= Challenge =
Return all lines that include the string "picks".

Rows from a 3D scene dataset
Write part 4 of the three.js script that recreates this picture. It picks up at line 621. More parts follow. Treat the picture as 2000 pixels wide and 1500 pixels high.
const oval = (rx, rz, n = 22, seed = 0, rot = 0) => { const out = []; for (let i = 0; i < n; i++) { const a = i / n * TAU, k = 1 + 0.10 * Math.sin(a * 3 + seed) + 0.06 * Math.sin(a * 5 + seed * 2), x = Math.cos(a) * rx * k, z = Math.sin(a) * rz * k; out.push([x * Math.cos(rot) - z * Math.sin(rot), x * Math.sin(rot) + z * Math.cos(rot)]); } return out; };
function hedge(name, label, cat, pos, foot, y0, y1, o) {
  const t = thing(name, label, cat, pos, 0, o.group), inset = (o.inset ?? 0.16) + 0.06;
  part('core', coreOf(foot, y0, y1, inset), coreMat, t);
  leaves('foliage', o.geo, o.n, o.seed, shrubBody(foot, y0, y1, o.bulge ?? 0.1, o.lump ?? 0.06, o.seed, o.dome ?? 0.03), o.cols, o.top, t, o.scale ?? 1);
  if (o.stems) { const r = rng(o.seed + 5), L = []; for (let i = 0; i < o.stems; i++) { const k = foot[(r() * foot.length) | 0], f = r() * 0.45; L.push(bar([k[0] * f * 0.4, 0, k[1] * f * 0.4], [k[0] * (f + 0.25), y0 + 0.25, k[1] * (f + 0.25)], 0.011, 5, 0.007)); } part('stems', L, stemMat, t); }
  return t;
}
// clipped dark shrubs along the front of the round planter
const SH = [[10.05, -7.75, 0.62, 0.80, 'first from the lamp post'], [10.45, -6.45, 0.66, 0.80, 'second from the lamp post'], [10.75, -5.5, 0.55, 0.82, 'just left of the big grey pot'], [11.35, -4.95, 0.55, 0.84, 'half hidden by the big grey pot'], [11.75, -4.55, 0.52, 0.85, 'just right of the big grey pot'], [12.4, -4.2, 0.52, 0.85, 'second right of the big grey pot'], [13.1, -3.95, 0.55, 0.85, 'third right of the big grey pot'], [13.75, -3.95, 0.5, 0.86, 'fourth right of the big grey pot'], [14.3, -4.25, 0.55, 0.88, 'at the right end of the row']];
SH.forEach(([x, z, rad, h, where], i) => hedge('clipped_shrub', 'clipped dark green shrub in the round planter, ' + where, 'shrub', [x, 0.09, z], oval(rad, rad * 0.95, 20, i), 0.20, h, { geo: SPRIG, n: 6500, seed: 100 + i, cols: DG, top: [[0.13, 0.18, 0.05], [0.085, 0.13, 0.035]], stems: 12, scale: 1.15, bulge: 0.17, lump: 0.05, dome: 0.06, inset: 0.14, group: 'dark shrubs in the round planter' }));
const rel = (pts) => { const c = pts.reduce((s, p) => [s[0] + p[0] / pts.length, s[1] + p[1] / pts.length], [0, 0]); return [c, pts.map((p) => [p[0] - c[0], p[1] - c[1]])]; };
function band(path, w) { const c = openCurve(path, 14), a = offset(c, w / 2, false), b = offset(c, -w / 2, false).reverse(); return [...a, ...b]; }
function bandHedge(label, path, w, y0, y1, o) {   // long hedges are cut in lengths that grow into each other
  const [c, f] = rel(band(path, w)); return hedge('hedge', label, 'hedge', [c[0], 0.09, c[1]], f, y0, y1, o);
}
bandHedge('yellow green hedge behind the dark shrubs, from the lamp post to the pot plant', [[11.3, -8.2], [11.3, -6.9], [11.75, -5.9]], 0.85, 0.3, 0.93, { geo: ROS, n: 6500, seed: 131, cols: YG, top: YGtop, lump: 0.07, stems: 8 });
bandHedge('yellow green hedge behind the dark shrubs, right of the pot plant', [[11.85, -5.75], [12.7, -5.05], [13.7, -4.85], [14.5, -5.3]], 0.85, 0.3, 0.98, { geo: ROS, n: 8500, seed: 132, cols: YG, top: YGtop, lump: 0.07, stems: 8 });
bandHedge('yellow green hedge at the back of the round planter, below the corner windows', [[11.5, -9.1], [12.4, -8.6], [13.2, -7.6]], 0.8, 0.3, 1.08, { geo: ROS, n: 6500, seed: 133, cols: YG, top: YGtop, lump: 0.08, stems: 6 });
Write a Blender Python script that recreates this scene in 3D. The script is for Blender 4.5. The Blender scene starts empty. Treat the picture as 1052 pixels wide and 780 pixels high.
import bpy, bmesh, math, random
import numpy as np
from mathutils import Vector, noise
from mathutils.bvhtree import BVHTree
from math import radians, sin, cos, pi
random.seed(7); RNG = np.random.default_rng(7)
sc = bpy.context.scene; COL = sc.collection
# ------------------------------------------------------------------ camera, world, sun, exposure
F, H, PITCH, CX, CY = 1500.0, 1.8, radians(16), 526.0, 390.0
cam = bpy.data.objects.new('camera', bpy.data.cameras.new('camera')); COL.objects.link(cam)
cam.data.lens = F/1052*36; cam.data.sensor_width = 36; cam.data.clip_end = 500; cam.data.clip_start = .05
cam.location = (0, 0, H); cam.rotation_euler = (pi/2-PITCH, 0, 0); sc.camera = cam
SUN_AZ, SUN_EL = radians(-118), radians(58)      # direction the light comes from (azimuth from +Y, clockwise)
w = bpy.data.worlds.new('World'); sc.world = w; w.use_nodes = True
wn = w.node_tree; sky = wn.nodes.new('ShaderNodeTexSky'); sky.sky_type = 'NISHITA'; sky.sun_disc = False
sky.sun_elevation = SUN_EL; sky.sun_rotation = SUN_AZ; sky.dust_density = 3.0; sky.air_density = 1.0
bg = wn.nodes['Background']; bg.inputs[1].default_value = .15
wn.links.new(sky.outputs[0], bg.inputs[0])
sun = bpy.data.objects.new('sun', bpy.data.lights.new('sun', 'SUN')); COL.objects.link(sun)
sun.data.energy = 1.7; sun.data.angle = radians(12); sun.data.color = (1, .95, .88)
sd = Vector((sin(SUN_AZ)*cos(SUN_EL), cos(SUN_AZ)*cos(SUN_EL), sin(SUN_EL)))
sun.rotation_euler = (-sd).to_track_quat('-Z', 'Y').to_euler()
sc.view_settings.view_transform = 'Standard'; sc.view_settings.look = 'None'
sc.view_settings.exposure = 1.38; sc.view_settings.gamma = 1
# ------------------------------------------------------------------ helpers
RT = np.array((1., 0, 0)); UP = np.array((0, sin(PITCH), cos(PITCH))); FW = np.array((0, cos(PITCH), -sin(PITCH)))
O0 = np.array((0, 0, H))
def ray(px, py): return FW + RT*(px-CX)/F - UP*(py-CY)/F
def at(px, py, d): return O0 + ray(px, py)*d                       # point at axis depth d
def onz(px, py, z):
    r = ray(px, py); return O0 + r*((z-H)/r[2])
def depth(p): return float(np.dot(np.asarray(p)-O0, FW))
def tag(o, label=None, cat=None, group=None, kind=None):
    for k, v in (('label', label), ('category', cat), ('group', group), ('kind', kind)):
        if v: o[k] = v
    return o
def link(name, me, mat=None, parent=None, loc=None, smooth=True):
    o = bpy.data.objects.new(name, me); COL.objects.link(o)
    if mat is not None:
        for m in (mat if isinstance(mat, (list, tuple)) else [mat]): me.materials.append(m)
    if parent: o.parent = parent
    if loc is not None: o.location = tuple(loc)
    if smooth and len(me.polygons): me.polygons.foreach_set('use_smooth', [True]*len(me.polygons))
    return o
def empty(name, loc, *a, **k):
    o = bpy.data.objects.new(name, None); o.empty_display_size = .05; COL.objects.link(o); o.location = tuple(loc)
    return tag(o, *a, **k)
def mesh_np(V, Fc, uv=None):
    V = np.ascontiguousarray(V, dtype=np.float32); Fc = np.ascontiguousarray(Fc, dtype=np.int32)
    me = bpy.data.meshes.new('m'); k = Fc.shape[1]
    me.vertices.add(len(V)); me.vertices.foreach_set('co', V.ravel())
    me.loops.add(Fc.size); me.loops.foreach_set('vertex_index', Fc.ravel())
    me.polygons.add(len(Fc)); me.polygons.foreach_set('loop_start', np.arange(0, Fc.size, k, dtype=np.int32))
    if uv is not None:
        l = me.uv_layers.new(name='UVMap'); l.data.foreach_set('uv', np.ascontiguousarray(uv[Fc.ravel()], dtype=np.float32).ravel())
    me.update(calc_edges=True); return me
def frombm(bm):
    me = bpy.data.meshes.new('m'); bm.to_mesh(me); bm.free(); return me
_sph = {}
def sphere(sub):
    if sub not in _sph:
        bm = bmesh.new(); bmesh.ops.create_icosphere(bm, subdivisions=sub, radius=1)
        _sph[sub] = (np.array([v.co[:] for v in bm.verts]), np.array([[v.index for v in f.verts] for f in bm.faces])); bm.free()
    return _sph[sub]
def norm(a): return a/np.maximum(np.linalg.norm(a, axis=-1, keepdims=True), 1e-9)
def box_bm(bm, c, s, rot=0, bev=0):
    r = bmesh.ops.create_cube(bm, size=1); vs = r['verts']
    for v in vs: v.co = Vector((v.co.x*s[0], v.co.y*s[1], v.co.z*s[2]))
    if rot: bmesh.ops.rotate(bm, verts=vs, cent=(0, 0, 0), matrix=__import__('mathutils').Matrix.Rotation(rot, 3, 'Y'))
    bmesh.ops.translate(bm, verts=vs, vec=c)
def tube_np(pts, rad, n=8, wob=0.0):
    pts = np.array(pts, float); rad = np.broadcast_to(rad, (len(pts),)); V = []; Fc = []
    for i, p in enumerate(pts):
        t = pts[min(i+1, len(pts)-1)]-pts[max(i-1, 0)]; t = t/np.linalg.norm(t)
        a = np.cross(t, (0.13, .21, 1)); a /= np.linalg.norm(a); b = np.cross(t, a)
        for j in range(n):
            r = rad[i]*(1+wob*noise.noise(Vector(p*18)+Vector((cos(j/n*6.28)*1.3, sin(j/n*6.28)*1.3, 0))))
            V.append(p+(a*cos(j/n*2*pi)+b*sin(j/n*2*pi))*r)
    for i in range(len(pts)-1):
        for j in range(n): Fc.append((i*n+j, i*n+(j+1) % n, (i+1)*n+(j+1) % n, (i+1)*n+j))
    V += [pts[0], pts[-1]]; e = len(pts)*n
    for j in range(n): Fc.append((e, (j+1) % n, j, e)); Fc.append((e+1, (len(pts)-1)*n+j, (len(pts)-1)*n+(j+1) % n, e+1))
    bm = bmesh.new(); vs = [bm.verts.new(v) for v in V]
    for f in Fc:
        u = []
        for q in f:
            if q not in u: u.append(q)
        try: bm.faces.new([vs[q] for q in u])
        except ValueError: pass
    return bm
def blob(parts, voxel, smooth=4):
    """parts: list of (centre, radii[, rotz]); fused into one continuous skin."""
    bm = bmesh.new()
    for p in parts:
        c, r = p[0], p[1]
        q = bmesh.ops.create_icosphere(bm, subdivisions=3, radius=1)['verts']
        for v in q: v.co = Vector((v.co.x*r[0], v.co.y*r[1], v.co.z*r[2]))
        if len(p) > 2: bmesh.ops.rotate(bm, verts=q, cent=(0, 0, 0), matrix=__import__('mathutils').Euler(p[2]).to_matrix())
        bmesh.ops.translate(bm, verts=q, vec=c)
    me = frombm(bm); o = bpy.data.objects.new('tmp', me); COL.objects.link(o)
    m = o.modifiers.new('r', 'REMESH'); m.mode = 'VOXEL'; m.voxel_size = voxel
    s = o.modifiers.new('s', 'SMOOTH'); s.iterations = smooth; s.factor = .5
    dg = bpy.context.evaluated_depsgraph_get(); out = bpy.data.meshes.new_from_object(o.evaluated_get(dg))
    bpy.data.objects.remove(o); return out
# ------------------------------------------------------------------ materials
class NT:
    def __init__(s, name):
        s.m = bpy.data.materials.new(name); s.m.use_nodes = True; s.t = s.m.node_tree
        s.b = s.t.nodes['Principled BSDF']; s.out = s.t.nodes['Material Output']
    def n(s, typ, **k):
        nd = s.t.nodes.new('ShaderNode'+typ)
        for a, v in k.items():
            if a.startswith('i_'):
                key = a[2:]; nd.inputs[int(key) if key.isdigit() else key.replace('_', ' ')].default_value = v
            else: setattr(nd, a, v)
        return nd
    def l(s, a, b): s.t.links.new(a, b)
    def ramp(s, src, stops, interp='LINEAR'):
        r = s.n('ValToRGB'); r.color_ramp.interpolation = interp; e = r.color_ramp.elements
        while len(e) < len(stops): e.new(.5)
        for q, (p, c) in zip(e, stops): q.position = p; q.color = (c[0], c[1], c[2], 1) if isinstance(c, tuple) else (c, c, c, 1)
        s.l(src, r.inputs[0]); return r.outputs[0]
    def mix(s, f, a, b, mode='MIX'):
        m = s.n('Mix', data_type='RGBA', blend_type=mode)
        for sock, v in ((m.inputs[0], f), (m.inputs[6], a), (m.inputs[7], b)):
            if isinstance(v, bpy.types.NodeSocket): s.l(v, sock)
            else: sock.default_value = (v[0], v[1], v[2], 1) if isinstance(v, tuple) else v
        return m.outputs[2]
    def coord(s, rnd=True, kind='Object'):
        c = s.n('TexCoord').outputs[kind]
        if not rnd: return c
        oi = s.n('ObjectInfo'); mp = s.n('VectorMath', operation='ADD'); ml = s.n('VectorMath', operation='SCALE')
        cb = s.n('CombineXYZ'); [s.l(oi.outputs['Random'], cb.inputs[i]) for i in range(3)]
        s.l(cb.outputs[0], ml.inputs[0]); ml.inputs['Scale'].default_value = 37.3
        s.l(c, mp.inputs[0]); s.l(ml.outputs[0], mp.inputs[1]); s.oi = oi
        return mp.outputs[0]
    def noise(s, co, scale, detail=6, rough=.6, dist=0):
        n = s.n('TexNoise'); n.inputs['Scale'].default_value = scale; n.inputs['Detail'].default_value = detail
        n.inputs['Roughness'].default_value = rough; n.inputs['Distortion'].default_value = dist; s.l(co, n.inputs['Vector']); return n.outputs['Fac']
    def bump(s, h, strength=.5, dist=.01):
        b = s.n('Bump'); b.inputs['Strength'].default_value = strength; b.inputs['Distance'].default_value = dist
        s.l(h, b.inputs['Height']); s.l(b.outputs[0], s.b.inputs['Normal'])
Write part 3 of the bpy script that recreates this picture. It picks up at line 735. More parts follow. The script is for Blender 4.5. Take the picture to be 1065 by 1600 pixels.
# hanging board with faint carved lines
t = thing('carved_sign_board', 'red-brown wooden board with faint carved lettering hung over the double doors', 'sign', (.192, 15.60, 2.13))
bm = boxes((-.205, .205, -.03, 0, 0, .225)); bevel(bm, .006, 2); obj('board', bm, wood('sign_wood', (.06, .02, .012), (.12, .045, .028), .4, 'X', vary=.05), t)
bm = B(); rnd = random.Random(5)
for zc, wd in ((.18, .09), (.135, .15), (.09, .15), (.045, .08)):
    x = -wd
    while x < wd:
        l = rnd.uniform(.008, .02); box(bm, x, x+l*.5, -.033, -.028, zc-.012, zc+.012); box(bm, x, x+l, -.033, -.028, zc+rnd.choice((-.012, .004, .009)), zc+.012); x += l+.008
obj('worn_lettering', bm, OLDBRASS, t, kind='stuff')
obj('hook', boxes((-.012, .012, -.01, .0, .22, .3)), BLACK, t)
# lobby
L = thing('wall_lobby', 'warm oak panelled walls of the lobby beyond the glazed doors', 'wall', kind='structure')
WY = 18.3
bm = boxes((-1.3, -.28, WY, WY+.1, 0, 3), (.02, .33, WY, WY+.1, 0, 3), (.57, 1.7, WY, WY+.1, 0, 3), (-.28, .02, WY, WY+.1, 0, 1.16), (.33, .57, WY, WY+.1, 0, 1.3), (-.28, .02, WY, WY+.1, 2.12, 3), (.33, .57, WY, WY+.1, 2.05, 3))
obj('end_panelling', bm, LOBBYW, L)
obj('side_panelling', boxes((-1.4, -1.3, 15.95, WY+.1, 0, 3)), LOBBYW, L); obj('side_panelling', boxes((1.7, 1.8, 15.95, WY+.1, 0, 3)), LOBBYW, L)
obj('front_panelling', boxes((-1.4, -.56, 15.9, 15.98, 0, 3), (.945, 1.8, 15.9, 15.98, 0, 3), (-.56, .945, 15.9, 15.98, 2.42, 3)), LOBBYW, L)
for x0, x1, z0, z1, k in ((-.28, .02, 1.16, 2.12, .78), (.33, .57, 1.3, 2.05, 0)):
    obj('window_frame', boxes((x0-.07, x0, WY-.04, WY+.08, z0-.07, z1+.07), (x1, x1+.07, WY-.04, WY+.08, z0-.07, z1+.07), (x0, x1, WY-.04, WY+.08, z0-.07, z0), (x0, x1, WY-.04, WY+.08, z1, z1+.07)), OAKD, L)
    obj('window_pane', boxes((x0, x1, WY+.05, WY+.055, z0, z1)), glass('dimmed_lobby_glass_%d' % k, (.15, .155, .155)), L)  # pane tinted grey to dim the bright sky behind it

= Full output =
Write part 4 of the three.js script that recreates this picture. It picks up at line 621. More parts follow. Treat the picture as 2000 pixels wide and 1500 pixels high.
Write part 3 of the bpy script that recreates this picture. It picks up at line 735. More parts follow. The script is for Blender 4.5. Take the picture to be 1065 by 1600 pixels.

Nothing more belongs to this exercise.